O brasileiro parou de acreditar nos índices oficiais de inflação, parou de confiar nas promessas. O pessimismo com a economia é recorde. A maioria acha que o Mundial traz mais prejuízo do que benefícios ao país. O brasileiro começa a recusar clichês. Mulata, índio, improviso, jeitinho, caipirinha, samba, nada é vacina contra o desencanto. Nem os quadris opulentos de Claudinha Leitte e J-Lo compensavam o artificialismo do som em playback, na abertura da Copa das Copas.

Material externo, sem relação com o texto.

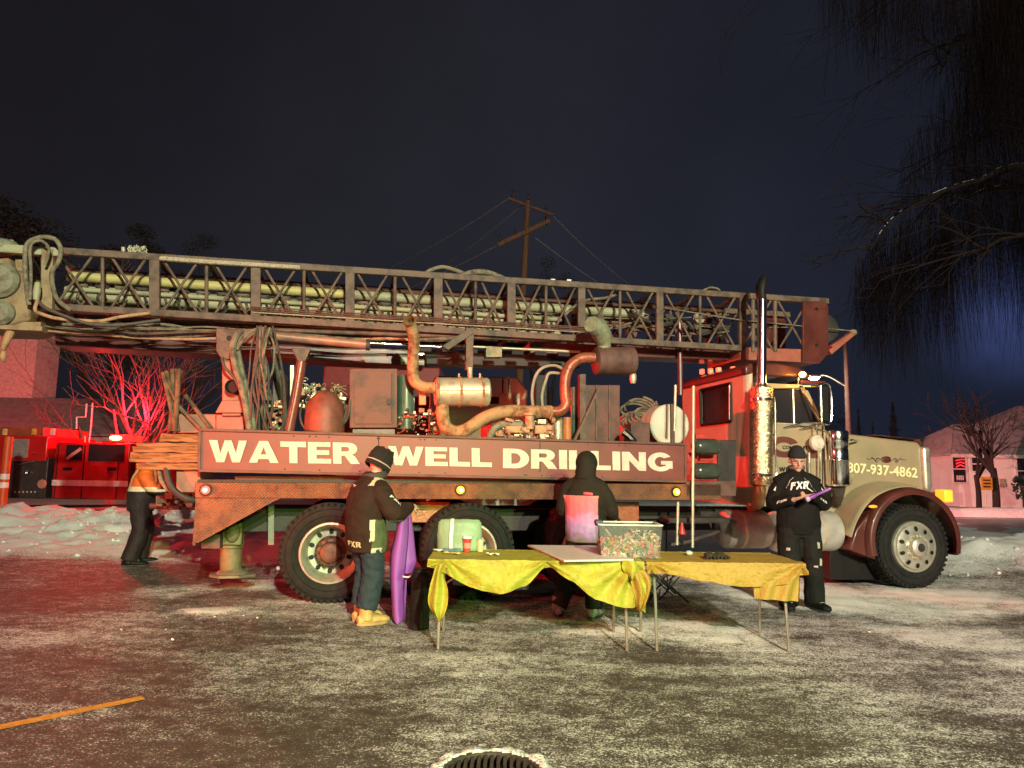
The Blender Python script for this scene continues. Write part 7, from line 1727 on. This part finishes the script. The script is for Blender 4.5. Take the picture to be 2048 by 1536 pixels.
# purple folded sheet held by the left person
PU=M('purple_sheet',(.30,.085,.42),.62,0,.08,3,.08,20); YS=(G(805,1246)).y
ps=thing('purple_sheet','tall purple folded sheet stood on the ground and held by the person in brown','sheet',G(800,1246))
def Wz(x,y,Y): return W(x,y,Y)
def slab(lft,rgt,Y,name,bulge,parent,mat,th=.012):
    Lb=bez([W(x,y,Y) for x,y in lft],6); Rb=bez([W(x,y,Y) for x,y in rgt],6)
    def fn(a,b):
        k=a*(len(Lb)-1); i=min(int(k),len(Lb)-2); f_=k-i; l=Lb[i]*(1-f_)+Lb[i+1]*f_; r=Rb[i]*(1-f_)+Rb[i+1]*f_; p=l*(1-b)+r*b; p.y-=bulge*sin(b*pi); return p
    mb=MB(); mb.grid(fn,30,12); return mb.build(name,mat,parent,world=True,solid=th)
slab([(800,1030),(790,1075),(782,1110),(781,1150),(784,1200),(787,1236),(793,1243)],[(816,1030),(816,1075),(812,1120),(808,1160),(807,1200),(808,1236),(803,1243)],YS,'left_flap',.10,ps,PU)
rf=slab([(800,1025),(795,1055),(797,1080),(798,1110),(799,1130),(801,1144)],[(821,1025),(826,1060),(829,1090),(831,1110),(832,1125),(824,1146)],YS+.09,'right_flap',.08,ps,PU)
mb=MB(); mb.tube(bez([W(797,1142,YS),W(804,1152,YS-.03),W(818,1154,YS-.02),W(826,1148,YS+.03)],5),.009,8); mb.build('white_edge',PRINT,ps,world=True)
mb=MB(); mb.tube([W(812,1152,YS+.05),W(808,1240,YS+.02)],.012,8); mb.build('rolled_edge',PU,ps,world=True)
# folded camp chair behind the table
g0=G(1325,1212); ch=thing('camp_chair','black wire-legged folding camp chair half folded behind the tables','chair',(g0.x,g0.y+.15,0))
cb_=ch.location; k=0
pts=[((1300,1140),(1378,1208)),((1376,1205),(1318,1150)),((1300,1150),(1345,1190)),((1296,1168),(1362,1140)),((1298,1208),(1338,1142)),((1300,1185),(1352,1150)),((1334,1145),(1336,1188)),((1312,1135),(1300,1200)),((1352,1135),(1330,1190)),((1296,1140),(1352,1188)),((1318,1200),(1362,1150))]
for i,(a,b) in enumerate(pts):
    Yc=cb_[1]+(-.12 if i%2 else .12); A=W(a[0],a[1],Yc); B=W(b[0],b[1],Yc+(.1 if i%3 else -.1)); 
    for q in (A,B): q.z=max(q.z,.01)
    mb=MB(); mb.tube([A,B],.008,7); mb.build('frame_rod',BLACK,ch,world=True)
mb=MB(); mb.grid(lambda a,b:(cb_[0]-.22+a*.42,cb_[1]-.1+b*.3,.46-.06*sin(a*pi)),10,6); mb.build('seat',BLACK,ch,world=True,solid=.006)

A nova pátria rejeita patriotadas e dá seu recado aos governantes: o futebol deixou de ser o ópio do povo. Uma fatia expressiva de brasileiros não confunde mais gol e voto. Temos um país mais maduro, que separa chuteiras de bandeiras, é capaz de cantar o hino a capela, torcer pelo Brasil e – por isso mesmo – protestar por direitos básicos. Saúde e educação, segurança, transporte, saneamento, fim da corrupção e bom uso de gastos públicos. Para quem dizia #naovaitercopa, o melhor foi perceber que #vaitercopa e #vaitereleicao, tudo junto. Que ganhem os melhores, sem apitaço, sem roubo, sem favorecimento e sem violência.